Repeat, exactly and in full, the lines of the listing below, but without any pictures.
··········
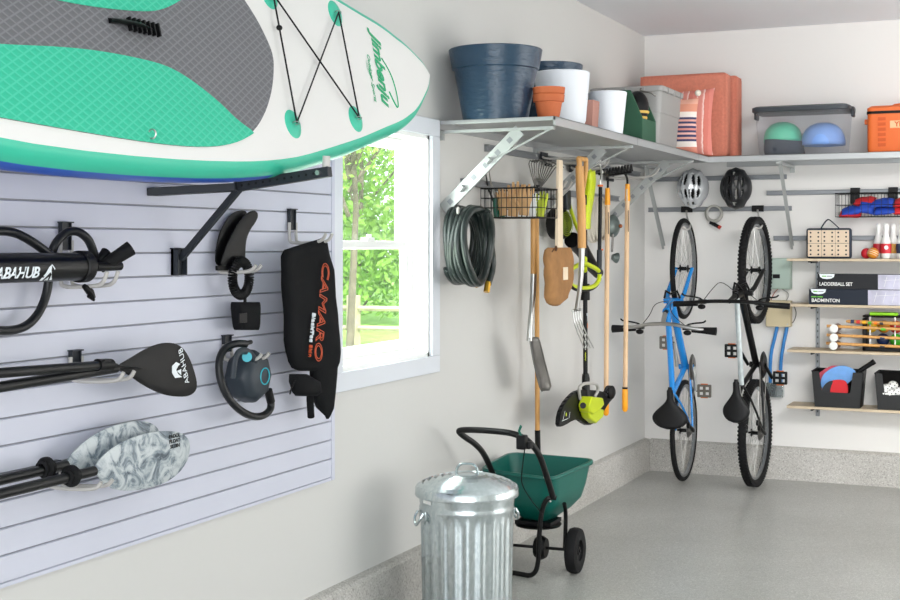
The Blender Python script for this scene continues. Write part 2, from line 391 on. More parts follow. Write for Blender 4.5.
# outside, beyond the window
M_lawn = mat('lawn_grass', '7fae4a', .9, var=.25, vscale=3, bump=.5, bscale=60)
struct('lawn', MB().bb((-70, -10, -.35), (XL-.17, 90, -.15)), M_lawn, smooth=0)
M_leaf = []
for k, c in enumerate(('86b04a', 'a3c65f', '6d9c44')):
    m, n, l, p = base('leaf_%d' % k); p.inputs['Base Color'].default_value = lin(c); p.inputs['Roughness'].default_value = .6
    tr = n.new('ShaderNodeBsdfTranslucent'); tr.inputs[0].default_value = lin(c); mx = n.new('ShaderNodeMixShader'); mx.inputs[0].default_value = .45
    l.new(p.outputs[0], mx.inputs[1]); l.new(tr.outputs[0], mx.inputs[2]); l.new(mx.outputs[0], n['Material Output'].inputs[0]); M_leaf.append(m)
M_bark = mat('grey_bark', '6f665a', .9, var=.3, vscale=10)
def tree(x, y, h, r, k, label, nl=2600, ls=.13, low=.15):
    t = thing('leafy_tree', (x, y, -.15), label, 'tree', None)
    rr = random.Random(int(x*77+y*13)); tm = MB(); top = V((x, y, h*.8))
    tm.tube([(x, y, -.15), (x+rr.uniform(-.2, .2), y, h*.4), top], h*.007+.03, 8, r1=.02)
    cl = []
    for i in range(16):
        z = h*rr.uniform(low, .95); a = rr.uniform(0, 2*PI); d = r*rr.uniform(.3, 1)*(1-abs(z/h-.55)*.9)
        c = V((x+math.cos(a)*d, y+math.sin(a)*d, z)); cl.append(c); tm.tube([(x, y, max(0, z-r*.5)), (V((x, y, z))+c)/2, c], .035, 5, r1=.012)
    build('trunk', tm, M_bark, t)
    lm = MB()
    for i in range(nl):
        c = rr.choice(cl); p = c+V((rr.gauss(0, 1), rr.gauss(0, 1), rr.gauss(0, .8)))*r*.26
        if p.z < 0: p.z = abs(p.z)
        u = V((rr.uniform(-1, 1), rr.uniform(-1, 1), rr.uniform(-1, 1))).normalized(); v = u.cross(V((rr.uniform(-1, 1), rr.uniform(-1, 1), .3))).normalized(); s_ = ls*rr.uniform(.6, 1.3)
        lm.add([p-u*s_, p+v*s_*.5, p+u*s_, p-v*s_*.5], [(0, 1, 2, 3)])
    build('foliage', lm, M_leaf[k], t, smooth=0)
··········
* Result *
The Blender Python script for this scene continues. Write part 2, from line 391 on. More parts follow. Write for Blender 4.5.
# outside, beyond the window
M_lawn = mat('lawn_grass', '7fae4a', .9, var=.25, vscale=3, bump=.5, bscale=60)
struct('lawn', MB().bb((-70, -10, -.35), (XL-.17, 90, -.15)), M_lawn, smooth=0)
M_leaf = []
for k, c in enumerate(('86b04a', 'a3c65f', '6d9c44')):
    m, n, l, p = base('leaf_%d' % k); p.inputs['Base Color'].default_value = lin(c); p.inputs['Roughness'].default_value = .6
    tr = n.new('ShaderNodeBsdfTranslucent'); tr.inputs[0].default_value = lin(c); mx = n.new('ShaderNodeMixShader'); mx.inputs[0].default_value = .45
    l.new(p.outputs[0], mx.inputs[1]); l.new(tr.outputs[0], mx.inputs[2]); l.new(mx.outputs[0], n['Material Output'].inputs[0]); M_leaf.append(m)
M_bark = mat('grey_bark', '6f665a', .9, var=.3, vscale=10)
def tree(x, y, h, r, k, label, nl=2600, ls=.13, low=.15):
    t = thing('leafy_tree', (x, y, -.15), label, 'tree', None)
    rr = random.Random(int(x*77+y*13)); tm = MB(); top = V((x, y, h*.8))
    tm.tube([(x, y, -.15), (x+rr.uniform(-.2, .2), y, h*.4), top], h*.007+.03, 8, r1=.02)
    cl = []
    for i in range(16):
        z = h*rr.uniform(low, .95); a = rr.uniform(0, 2*PI); d = r*rr.uniform(.3, 1)*(1-abs(z/h-.55)*.9)
        c = V((x+math.cos(a)*d, y+math.sin(a)*d, z)); cl.append(c); tm.tube([(x, y, max(0, z-r*.5)), (V((x, y, z))+c)/2, c], .035, 5, r1=.012)
    build('trunk', tm, M_bark, t)
    lm = MB()
    for i in range(nl):
        c = rr.choice(cl); p = c+V((rr.gauss(0, 1), rr.gauss(0, 1), rr.gauss(0, .8)))*r*.26
        if p.z < 0: p.z = abs(p.z)
        u = V((rr.uniform(-1, 1), rr.uniform(-1, 1), rr.uniform(-1, 1))).normalized(); v = u.cross(V((rr.uniform(-1, 1), rr.uniform(-1, 1), .3))).normalized(); s_ = ls*rr.uniform(.6, 1.3)
        lm.add([p-u*s_, p+v*s_*.5, p+u*s_, p-v*s_*.5], [(0, 1, 2, 3)])
    build('foliage', lm, M_leaf[k], t, smooth=0)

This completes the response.